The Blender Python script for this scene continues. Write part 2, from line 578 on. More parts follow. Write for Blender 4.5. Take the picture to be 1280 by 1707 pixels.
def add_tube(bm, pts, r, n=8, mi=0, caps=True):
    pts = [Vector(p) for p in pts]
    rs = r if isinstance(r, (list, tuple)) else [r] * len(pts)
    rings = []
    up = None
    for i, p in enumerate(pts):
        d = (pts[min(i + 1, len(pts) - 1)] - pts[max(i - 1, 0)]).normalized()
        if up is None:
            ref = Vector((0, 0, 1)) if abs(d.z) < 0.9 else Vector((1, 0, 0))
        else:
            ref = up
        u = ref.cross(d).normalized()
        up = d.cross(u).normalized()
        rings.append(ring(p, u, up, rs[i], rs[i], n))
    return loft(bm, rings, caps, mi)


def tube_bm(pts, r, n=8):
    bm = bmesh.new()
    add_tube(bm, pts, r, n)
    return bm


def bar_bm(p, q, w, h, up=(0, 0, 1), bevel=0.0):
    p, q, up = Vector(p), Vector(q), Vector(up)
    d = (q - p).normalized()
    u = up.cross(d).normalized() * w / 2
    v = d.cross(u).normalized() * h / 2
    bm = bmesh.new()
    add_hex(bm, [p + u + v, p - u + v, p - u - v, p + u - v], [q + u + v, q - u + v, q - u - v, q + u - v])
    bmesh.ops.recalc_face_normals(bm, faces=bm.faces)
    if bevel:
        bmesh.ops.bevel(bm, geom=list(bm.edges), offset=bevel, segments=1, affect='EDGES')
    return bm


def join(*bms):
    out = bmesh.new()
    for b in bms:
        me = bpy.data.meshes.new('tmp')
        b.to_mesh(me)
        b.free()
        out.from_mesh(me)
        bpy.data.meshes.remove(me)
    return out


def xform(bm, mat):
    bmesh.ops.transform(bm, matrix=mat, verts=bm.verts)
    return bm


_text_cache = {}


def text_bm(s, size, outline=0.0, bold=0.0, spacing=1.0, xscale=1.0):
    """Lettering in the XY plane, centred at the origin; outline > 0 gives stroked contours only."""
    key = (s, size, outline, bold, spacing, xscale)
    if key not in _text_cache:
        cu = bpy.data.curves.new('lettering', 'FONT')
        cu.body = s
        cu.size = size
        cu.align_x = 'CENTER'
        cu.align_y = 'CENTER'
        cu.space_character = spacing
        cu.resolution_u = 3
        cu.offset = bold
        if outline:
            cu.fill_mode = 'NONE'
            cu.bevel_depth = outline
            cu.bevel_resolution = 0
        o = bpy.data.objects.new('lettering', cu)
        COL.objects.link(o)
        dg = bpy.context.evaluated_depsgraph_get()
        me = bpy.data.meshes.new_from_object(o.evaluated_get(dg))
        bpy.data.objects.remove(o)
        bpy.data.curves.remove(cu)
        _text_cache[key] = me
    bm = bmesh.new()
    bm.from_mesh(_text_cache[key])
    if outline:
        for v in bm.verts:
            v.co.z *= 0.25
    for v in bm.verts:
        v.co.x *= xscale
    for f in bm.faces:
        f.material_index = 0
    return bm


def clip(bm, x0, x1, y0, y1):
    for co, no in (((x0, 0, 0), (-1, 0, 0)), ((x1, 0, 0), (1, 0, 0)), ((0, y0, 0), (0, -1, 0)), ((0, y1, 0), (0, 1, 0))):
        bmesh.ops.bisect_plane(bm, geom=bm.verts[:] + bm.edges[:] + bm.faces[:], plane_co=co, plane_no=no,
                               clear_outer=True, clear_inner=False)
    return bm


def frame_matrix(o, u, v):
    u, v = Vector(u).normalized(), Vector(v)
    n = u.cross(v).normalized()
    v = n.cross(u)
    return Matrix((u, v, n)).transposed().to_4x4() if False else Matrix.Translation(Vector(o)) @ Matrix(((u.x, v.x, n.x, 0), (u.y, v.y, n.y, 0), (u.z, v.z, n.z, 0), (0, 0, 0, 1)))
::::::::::
Exercise directions:
Print the listing above in its entirety, with every line exact.

Problem solution:
The Blender Python script for this scene continues. Write part 2, from line 578 on. More parts follow. Write for Blender 4.5. Take the picture to be 1280 by 1707 pixels.
def add_tube(bm, pts, r, n=8, mi=0, caps=True):
    pts = [Vector(p) for p in pts]
    rs = r if isinstance(r, (list, tuple)) else [r] * len(pts)
    rings = []
    up = None
    for i, p in enumerate(pts):
        d = (pts[min(i + 1, len(pts) - 1)] - pts[max(i - 1, 0)]).normalized()
        if up is None:
            ref = Vector((0, 0, 1)) if abs(d.z) < 0.9 else Vector((1, 0, 0))
        else:
            ref = up
        u = ref.cross(d).normalized()
        up = d.cross(u).normalized()
        rings.append(ring(p, u, up, rs[i], rs[i], n))
    return loft(bm, rings, caps, mi)


def tube_bm(pts, r, n=8):
    bm = bmesh.new()
    add_tube(bm, pts, r, n)
    return bm


def bar_bm(p, q, w, h, up=(0, 0, 1), bevel=0.0):
    p, q, up = Vector(p), Vector(q), Vector(up)
    d = (q - p).normalized()
    u = up.cross(d).normalized() * w / 2
    v = d.cross(u).normalized() * h / 2
    bm = bmesh.new()
    add_hex(bm, [p + u + v, p - u + v, p - u - v, p + u - v], [q + u + v, q - u + v, q - u - v, q + u - v])
    bmesh.ops.recalc_face_normals(bm, faces=bm.faces)
    if bevel:
        bmesh.ops.bevel(bm, geom=list(bm.edges), offset=bevel, segments=1, affect='EDGES')
    return bm


def join(*bms):
    out = bmesh.new()
    for b in bms:
        me = bpy.data.meshes.new('tmp')
        b.to_mesh(me)
        b.free()
        out.from_mesh(me)
        bpy.data.meshes.remove(me)
    return out


def xform(bm, mat):
    bmesh.ops.transform(bm, matrix=mat, verts=bm.verts)
    return bm


_text_cache = {}


def text_bm(s, size, outline=0.0, bold=0.0, spacing=1.0, xscale=1.0):
    """Lettering in the XY plane, centred at the origin; outline > 0 gives stroked contours only."""
    key = (s, size, outline, bold, spacing, xscale)
    if key not in _text_cache:
        cu = bpy.data.curves.new('lettering', 'FONT')
        cu.body = s
        cu.size = size
        cu.align_x = 'CENTER'
        cu.align_y = 'CENTER'
        cu.space_character = spacing
        cu.resolution_u = 3
        cu.offset = bold
        if outline:
            cu.fill_mode = 'NONE'
            cu.bevel_depth = outline
            cu.bevel_resolution = 0
        o = bpy.data.objects.new('lettering', cu)
        COL.objects.link(o)
        dg = bpy.context.evaluated_depsgraph_get()
        me = bpy.data.meshes.new_from_object(o.evaluated_get(dg))
        bpy.data.objects.remove(o)
        bpy.data.curves.remove(cu)
        _text_cache[key] = me
    bm = bmesh.new()
    bm.from_mesh(_text_cache[key])
    if outline:
        for v in bm.verts:
            v.co.z *= 0.25
    for v in bm.verts:
        v.co.x *= xscale
    for f in bm.faces:
        f.material_index = 0
    return bm


def clip(bm, x0, x1, y0, y1):
    for co, no in (((x0, 0, 0), (-1, 0, 0)), ((x1, 0, 0), (1, 0, 0)), ((0, y0, 0), (0, -1, 0)), ((0, y1, 0), (0, 1, 0))):
        bmesh.ops.bisect_plane(bm, geom=bm.verts[:] + bm.edges[:] + bm.faces[:], plane_co=co, plane_no=no,
                               clear_outer=True, clear_inner=False)
    return bm


def frame_matrix(o, u, v):
    u, v = Vector(u).normalized(), Vector(v)
    n = u.cross(v).normalized()
    v = n.cross(u)
    return Matrix((u, v, n)).transposed().to_4x4() if False else Matrix.Translation(Vector(o)) @ Matrix(((u.x, v.x, n.x, 0), (u.y, v.y, n.y, 0), (u.z, v.z, n.z, 0), (0, 0, 0, 1)))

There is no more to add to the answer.